» Do this:
Skip the pictures. Set down, word for word, the lines from the start of the material up to and including the line with "SC.camera = cam".

» Recorded information:
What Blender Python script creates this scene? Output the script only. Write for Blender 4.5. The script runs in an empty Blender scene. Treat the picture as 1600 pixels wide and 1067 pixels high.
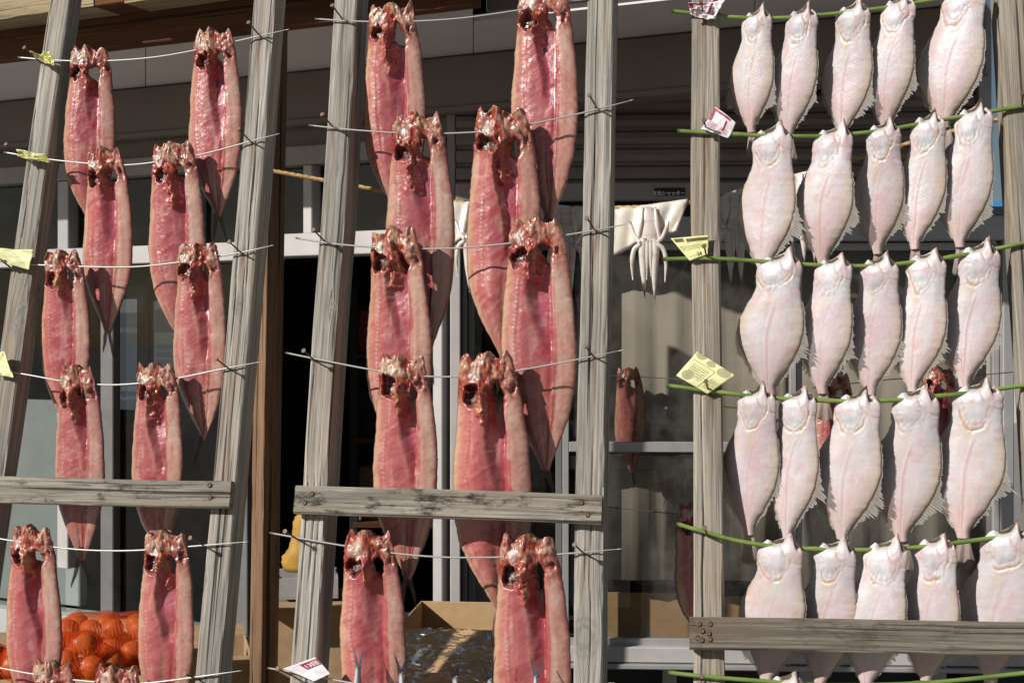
import bpy, bmesh, math, random
import numpy as np
from mathutils import Vector, Matrix

# ------------------------------------------------------------------ camera, sky, sun, exposure
SC = bpy.context.scene
COL = SC.collection
FPX, CX, CY = 2200.0, 800.0, 533.5          # focal length and centre in photograph pixels
EYE = np.array([0.0, 0.0, 1.5])
cam_d = bpy.data.cameras.new('camera'); cam_d.sensor_width = 36.0
cam_d.lens = 36.0 * FPX / 1600.0
cam_d.clip_start = 0.05; cam_d.clip_end = 4000
cam = bpy.data.objects.new('camera', cam_d); COL.objects.link(cam)
cam.location = EYE; cam.rotation_euler = (math.radians(90), 0, 0)
SC.camera = cam

YAW, LEAN = math.radians(10.3), math.radians(12.5)      # the racks' plane
INTO = np.array([math.sin(YAW), math.cos(YAW), 0.0])
EX = np.array([math.cos(YAW), -math.sin(YAW), 0.0])
SUN_EL, SUN_AZ = math.radians(32), math.radians(46)     # azimuth: left of the racks' normal
sh = -INTO * math.cos(SUN_AZ) - EX * math.sin(SUN_AZ)
SUNV = np.array([sh[0] * math.cos(SUN_EL), sh[1] * math.cos(SUN_EL), math.sin(SUN_EL)])

world = bpy.data.worlds.new('World'); SC.world = world; world.use_nodes = True
wn = world.node_tree
sky = wn.nodes.new('ShaderNodeTexSky'); sky.sky_type = 'NISHITA'; sky.sun_disc = False
sky.sun_elevation = SUN_EL; sky.sun_rotation = math.atan2(SUNV[0], SUNV[1])
wn.links.new(sky.outputs[0], wn.nodes['Background'].inputs[0])
wn.nodes['Background'].inputs[1].default_value = 0.038
sun_d = bpy.data.lights.new('sun', 'SUN'); sun_d.energy = 5.0; sun_d.angle = math.radians(0.53)
sun_d.color = (1.0, 0.965, 0.915)
sun = bpy.data.objects.new('sun', sun_d); COL.objects.link(sun)
sun.rotation_euler = Vector(SUNV).to_track_quat('Z', 'Y').to_euler(); sun.location = (-3, -3, 6)
vs = SC.view_settings
vs.view_transform = 'Standard'; vs.look = 'None'; vs.gamma = 1.0; vs.use_curve_mapping = False
vs.exposure = 0.0
SC.render.engine = 'CYCLES'; SC.cycles.use_denoising = True
SC.cycles.max_bounces = 8; SC.cycles.transparent_max_bounces = 16
SC.cycles.caustics_reflective = False; SC.cycles.caustics_refractive = False
SC.cycles.sample_clamp_indirect = 6.0

rnd = random.Random(11)

# ------------------------------------------------------------------ planes: pixel -> point in the place
class Plane:
    def __init__(s, O, ex, up, n): s.O, s.ex, s.up, s.n = O, ex, up, n
    def hit(s, px, py, off=0.0):
        d = np.array([(px - CX) / FPX, 1.0, (CY - py) / FPX])
        o = s.O + s.n * off
        t = np.dot(o - EYE, s.n) / np.dot(d, s.n)
        return EYE + d * t
RACK = Plane(np.array([0.0, 2.75, 1.5]), EX, np.array([0, 0, 1.0]) * math.cos(LEAN) + INTO * math.sin(LEAN),
             -INTO * math.cos(LEAN) + np.array([0, 0, 1.0]) * math.sin(LEAN))
def vplane(px, depth, yaw):
    """upright wall plane, yaw = how far its right side swings towards the camera"""
    O = EYE + np.array([(px - CX) / FPX * depth, depth, 0])
    return Plane(O, np.array([math.cos(yaw), -math.sin(yaw), 0.0]), np.array([0, 0, 1.0]),
                 np.array([-math.sin(yaw), -math.cos(yaw), 0.0]))
WYAW = math.radians(26)
CASE = vplane(700, 4.36, WYAW)             # shutter casing and eaves line
LWALL = vplane(700, 4.42, WYAW)            # the wing with the doorway
RWALL = vplane(700, 4.42, math.radians(3)) # the wing with the roller shutter
def back(depth): return vplane(800, depth, math.radians(6))
def ppm(p): return FPX / p[1]              # photograph pixels per metre at a point

# ------------------------------------------------------------------ objects
def tag(o, label=None, cat=None, group=None, kind=None):
    if label: o['label'] = label
    if cat: o['category'] = cat
    if group: o['group'] = group
    if kind: o['kind'] = kind
    return o
def empty(name, loc, label=None, cat=None, group=None, kind=None):
    o = bpy.data.objects.new(name, None); COL.objects.link(o); o.location = [float(c) for c in loc]
    o.empty_display_size = 0.05
    return tag(o, label, cat, group, kind)
def mesh_obj(name, verts, faces, mat, parent=None, smooth=True, attrs=None, local=False):
    v = np.asarray(verts, dtype=float).reshape(-1, 3)
    if parent is not None and not local: v = v - np.array(parent.location)
    me = bpy.data.meshes.new(name); me.from_pydata(v.tolist(), [], faces if isinstance(faces, list) else faces.tolist())
    if attrs:
        for k, a in attrs.items():
            a = np.asarray(a, dtype=np.float32)
            if a.ndim == 2 and a.shape[1] == 3 and k == 'col':
                a = np.concatenate([a, np.ones((len(a), 1), np.float32)], 1)
                me.attributes.new(k, 'FLOAT_COLOR', 'POINT').data.foreach_set('color', a.ravel())
            elif a.ndim == 2:
                me.attributes.new(k, 'FLOAT_VECTOR', 'POINT').data.foreach_set('vector', a.ravel())
            else:
                me.attributes.new(k, 'FLOAT', 'POINT').data.foreach_set('value', a)
    if smooth: me.shade_smooth()
    me.materials.append(mat)
    o = bpy.data.objects.new(name, me); COL.objects.link(o)
    if parent is not None: o.parent = parent
    return o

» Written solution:
What Blender Python script creates this scene? Output the script only. Write for Blender 4.5. The script runs in an empty Blender scene. Treat the picture as 1600 pixels wide and 1067 pixels high.
import bpy, bmesh, math, random
import numpy as np
from mathutils import Vector, Matrix

# ------------------------------------------------------------------ camera, sky, sun, exposure
SC = bpy.context.scene
COL = SC.collection
FPX, CX, CY = 2200.0, 800.0, 533.5          # focal length and centre in photograph pixels
EYE = np.array([0.0, 0.0, 1.5])
cam_d = bpy.data.cameras.new('camera'); cam_d.sensor_width = 36.0
cam_d.lens = 36.0 * FPX / 1600.0
cam_d.clip_start = 0.05; cam_d.clip_end = 4000
cam = bpy.data.objects.new('camera', cam_d); COL.objects.link(cam)
cam.location = EYE; cam.rotation_euler = (math.radians(90), 0, 0)
SC.camera = cam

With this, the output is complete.